La dynamique actuelle du mouvement ouvre des opportunités à saisir. La manifestation unitaire du 10 avril allait dans la bonne direction. Les syndicats et les salariés grévistes doivent maintenant lancer des appels au maximum de travailleurs de l’industrie de l’armement pour qu’ils engagent, eux aussi, la grève illimitée.

Par ailleurs, ces mobilisations pour des hausses de salaires et de meilleures conditions de travail doivent se lier à une lutte globale contre le militarisme et l’impérialisme. Les profits de Thales sont directement liés aux guerres impérialistes – comme la guerre en Ukraine ou le génocide des Gazaouis – et à la politique actuelle de réarmement des impérialistes européens.

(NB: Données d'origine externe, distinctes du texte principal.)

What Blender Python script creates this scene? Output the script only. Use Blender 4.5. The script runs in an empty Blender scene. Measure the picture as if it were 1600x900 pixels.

Les sommes colossales d’argent public que l’Etat s’apprête à dépenser dans l’armement préparent les prochaines coupes dans la Santé, l’Education et les services publics. Les syndicats du secteur doivent dénoncer cette course au militarisme et les politiques d’austérité qui en résultent. Il faut lutter pour la nationalisation de Thales, Dassault et tous les géants de l’armement, sous le contrôle démocratique des salariés. La haute qualification des travailleurs de l’armement pourrait alors être réorientée vers des alternatives industrielles socialement utiles à la population – sans la moindre suppression de poste.